** Start of Provided material **

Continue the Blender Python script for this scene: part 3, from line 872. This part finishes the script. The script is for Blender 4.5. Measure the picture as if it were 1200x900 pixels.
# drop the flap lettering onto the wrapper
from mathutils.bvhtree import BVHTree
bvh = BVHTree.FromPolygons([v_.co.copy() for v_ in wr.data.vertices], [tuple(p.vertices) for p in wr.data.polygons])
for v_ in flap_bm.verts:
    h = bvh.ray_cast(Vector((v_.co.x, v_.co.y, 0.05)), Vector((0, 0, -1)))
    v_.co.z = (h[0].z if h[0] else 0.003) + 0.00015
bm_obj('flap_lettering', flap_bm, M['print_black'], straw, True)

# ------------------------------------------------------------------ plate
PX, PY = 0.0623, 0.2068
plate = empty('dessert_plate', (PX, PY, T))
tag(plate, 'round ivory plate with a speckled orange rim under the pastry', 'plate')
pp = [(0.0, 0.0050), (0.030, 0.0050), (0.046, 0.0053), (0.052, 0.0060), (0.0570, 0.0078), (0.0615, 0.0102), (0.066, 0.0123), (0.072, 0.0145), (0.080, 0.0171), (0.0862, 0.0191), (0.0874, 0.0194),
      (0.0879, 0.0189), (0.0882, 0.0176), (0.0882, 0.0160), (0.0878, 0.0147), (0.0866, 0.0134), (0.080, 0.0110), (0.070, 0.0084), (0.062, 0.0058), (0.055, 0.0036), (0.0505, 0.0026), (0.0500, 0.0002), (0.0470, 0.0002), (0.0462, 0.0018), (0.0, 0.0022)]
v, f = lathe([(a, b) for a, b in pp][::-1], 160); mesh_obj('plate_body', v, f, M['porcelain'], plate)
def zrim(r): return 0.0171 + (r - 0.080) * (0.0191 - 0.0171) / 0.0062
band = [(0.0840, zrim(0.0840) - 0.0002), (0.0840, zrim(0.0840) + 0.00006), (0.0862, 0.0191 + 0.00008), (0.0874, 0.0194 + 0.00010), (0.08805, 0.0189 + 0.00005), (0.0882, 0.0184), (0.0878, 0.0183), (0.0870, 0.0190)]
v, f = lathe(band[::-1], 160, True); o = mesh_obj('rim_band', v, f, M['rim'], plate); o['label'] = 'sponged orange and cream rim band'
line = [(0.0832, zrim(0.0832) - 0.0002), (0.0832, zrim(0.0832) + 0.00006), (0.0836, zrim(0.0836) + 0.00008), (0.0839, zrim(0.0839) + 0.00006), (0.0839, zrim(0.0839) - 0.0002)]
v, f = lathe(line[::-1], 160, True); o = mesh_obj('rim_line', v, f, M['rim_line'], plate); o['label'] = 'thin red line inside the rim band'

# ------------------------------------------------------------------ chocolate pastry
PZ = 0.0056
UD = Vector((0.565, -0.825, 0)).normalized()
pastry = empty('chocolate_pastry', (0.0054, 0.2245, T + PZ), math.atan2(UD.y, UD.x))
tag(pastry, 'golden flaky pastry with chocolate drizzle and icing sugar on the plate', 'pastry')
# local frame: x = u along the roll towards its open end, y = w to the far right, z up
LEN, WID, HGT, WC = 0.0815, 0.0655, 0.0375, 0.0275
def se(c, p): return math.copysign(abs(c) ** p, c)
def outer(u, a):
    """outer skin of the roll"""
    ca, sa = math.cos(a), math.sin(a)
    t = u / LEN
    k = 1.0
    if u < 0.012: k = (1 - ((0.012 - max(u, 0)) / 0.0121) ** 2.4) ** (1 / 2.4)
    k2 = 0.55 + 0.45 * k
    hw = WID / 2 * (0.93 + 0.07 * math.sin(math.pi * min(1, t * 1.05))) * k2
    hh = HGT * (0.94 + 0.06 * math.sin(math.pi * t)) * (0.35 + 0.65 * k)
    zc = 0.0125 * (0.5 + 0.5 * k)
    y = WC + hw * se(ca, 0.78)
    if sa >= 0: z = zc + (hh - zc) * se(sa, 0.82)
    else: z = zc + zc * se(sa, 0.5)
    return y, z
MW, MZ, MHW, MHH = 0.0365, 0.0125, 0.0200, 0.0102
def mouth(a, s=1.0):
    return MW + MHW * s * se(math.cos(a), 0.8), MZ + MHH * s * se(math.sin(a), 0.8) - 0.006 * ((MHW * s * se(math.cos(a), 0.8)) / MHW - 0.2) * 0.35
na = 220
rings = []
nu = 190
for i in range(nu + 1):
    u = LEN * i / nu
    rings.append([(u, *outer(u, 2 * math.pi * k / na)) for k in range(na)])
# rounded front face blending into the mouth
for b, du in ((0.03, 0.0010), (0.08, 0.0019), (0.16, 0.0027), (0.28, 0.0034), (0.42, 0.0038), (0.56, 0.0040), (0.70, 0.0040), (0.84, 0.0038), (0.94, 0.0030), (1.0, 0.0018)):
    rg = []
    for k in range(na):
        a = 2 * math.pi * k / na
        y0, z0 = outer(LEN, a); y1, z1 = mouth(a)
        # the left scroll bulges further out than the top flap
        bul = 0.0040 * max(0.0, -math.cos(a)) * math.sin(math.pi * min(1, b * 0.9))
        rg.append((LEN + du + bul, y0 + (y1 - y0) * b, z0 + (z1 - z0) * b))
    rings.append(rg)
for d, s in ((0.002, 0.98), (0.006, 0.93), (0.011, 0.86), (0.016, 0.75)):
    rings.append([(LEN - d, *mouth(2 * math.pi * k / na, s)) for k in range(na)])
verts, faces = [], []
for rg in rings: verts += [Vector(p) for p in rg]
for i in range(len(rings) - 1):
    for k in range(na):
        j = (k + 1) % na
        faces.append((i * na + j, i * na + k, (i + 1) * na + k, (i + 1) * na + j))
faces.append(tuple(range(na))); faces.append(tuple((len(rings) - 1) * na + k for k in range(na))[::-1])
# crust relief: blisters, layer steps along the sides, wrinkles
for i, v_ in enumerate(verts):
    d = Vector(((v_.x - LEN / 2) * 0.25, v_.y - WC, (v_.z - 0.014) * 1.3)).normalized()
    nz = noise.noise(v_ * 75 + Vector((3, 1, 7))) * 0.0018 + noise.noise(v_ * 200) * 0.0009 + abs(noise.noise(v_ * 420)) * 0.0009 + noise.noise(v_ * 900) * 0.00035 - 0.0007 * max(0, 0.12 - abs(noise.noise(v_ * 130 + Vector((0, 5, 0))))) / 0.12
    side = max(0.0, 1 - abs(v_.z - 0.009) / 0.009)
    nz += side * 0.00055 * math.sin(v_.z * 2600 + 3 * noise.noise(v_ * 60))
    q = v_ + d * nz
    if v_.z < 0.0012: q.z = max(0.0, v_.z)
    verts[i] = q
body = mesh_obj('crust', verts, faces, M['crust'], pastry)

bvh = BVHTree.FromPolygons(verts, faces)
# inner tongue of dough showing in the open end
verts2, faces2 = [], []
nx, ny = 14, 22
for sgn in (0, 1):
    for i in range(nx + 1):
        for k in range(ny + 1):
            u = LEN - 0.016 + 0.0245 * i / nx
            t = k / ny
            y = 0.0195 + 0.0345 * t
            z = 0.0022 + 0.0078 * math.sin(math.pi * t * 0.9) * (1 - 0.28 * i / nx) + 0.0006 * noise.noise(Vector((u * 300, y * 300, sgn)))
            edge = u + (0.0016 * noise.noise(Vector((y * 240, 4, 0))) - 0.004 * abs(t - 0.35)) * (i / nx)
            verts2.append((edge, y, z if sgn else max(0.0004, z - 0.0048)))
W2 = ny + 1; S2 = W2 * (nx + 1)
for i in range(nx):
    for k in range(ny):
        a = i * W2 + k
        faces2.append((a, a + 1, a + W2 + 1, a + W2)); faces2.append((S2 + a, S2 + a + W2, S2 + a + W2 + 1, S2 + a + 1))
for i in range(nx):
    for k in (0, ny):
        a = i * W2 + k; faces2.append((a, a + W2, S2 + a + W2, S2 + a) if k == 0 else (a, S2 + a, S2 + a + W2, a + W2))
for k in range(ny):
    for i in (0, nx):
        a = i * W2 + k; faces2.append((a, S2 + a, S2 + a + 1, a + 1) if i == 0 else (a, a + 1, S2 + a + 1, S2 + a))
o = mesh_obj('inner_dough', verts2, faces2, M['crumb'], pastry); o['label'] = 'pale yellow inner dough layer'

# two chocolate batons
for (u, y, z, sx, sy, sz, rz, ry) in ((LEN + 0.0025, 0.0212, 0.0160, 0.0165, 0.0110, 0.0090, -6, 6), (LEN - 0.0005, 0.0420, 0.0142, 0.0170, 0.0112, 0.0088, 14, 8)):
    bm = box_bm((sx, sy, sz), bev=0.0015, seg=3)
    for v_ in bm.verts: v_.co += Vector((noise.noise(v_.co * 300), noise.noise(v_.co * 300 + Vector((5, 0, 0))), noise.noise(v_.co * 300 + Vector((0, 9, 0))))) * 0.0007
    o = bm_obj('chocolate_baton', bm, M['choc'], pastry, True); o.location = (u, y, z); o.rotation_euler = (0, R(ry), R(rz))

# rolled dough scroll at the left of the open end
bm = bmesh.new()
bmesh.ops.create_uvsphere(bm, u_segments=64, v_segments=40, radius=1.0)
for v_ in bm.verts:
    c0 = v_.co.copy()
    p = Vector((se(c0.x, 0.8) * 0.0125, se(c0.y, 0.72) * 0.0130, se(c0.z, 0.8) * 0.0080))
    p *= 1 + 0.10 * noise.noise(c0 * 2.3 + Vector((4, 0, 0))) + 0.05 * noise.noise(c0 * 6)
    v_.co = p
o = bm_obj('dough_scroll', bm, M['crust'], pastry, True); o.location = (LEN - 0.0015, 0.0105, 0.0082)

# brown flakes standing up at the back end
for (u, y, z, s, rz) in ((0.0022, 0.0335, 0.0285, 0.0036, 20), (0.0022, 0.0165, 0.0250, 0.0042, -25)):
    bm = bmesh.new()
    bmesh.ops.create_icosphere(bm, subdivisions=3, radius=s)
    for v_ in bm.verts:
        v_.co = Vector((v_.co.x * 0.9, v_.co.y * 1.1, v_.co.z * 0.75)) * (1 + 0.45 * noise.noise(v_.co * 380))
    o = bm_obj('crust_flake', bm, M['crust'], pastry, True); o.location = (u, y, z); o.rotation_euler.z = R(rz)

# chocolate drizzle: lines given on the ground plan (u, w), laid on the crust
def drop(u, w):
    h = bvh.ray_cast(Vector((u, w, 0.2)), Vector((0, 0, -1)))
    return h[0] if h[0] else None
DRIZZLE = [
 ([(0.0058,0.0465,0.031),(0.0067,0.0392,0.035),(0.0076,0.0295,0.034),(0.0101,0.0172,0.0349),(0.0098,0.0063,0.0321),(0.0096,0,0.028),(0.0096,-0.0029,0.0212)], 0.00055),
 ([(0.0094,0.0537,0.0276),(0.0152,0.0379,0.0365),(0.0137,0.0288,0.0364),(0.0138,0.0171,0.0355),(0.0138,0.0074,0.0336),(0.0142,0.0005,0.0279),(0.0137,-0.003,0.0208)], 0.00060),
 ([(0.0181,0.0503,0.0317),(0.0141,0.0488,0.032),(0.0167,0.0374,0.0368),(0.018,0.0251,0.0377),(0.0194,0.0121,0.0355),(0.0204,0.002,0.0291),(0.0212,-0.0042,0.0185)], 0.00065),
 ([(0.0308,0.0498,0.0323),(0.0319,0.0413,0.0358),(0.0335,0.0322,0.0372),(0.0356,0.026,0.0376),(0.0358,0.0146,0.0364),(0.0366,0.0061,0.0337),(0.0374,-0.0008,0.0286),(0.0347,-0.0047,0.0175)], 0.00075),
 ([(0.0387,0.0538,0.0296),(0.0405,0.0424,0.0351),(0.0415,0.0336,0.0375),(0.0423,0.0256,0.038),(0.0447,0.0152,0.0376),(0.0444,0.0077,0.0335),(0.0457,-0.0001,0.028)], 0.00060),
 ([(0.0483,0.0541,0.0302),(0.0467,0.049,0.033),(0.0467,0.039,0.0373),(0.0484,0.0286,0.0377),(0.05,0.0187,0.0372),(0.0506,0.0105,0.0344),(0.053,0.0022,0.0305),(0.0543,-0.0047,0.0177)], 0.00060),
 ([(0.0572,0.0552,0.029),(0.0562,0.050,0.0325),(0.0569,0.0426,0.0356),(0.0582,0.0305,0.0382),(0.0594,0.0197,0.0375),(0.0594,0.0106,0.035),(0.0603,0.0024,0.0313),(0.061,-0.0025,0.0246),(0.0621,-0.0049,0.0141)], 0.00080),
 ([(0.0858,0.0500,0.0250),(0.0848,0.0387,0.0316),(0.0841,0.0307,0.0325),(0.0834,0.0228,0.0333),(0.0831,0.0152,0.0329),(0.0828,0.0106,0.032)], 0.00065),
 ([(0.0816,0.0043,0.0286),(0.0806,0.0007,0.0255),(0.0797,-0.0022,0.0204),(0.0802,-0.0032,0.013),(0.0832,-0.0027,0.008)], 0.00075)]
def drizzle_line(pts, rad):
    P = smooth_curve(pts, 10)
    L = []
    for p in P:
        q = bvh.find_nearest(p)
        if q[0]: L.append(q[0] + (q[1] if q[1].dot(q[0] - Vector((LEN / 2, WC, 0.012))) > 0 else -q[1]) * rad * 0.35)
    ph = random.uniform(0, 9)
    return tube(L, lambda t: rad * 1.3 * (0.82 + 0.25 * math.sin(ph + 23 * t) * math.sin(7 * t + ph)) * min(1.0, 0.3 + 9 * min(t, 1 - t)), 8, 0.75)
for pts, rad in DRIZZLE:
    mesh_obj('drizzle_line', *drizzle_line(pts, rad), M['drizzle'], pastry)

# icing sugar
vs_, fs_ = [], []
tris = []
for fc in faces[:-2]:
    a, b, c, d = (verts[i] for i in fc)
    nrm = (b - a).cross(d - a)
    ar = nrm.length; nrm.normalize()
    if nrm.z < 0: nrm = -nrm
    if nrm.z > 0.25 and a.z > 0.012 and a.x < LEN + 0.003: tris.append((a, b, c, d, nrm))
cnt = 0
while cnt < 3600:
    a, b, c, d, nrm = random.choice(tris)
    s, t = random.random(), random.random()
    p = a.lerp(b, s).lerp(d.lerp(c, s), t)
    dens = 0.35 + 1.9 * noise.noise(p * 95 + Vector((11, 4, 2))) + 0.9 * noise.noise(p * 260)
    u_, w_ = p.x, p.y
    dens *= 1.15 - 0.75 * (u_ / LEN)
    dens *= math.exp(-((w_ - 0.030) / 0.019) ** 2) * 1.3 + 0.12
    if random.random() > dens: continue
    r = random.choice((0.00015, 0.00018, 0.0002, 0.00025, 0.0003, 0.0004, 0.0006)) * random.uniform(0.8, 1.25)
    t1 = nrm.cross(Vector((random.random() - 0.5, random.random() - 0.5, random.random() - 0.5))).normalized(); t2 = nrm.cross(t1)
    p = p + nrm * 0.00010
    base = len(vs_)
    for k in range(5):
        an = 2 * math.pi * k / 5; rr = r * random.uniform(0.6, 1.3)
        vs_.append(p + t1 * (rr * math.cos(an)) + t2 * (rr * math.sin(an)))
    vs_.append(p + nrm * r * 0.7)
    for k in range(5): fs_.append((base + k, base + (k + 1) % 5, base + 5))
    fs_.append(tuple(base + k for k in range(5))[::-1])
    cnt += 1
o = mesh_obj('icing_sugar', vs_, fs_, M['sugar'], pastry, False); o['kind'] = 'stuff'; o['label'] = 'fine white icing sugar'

** End of Provided material **

### What you are asked to do
Starting with the first line of the data above, copy each line exactly until you reach the line with "bm_obj('flap_lettering', flap_bm, M['print_black'], straw, True)"; include that line as well.

### Final result
Continue the Blender Python script for this scene: part 3, from line 872. This part finishes the script. The script is for Blender 4.5. Measure the picture as if it were 1200x900 pixels.
# drop the flap lettering onto the wrapper
from mathutils.bvhtree import BVHTree
bvh = BVHTree.FromPolygons([v_.co.copy() for v_ in wr.data.vertices], [tuple(p.vertices) for p in wr.data.polygons])
for v_ in flap_bm.verts:
    h = bvh.ray_cast(Vector((v_.co.x, v_.co.y, 0.05)), Vector((0, 0, -1)))
    v_.co.z = (h[0].z if h[0] else 0.003) + 0.00015
bm_obj('flap_lettering', flap_bm, M['print_black'], straw, True)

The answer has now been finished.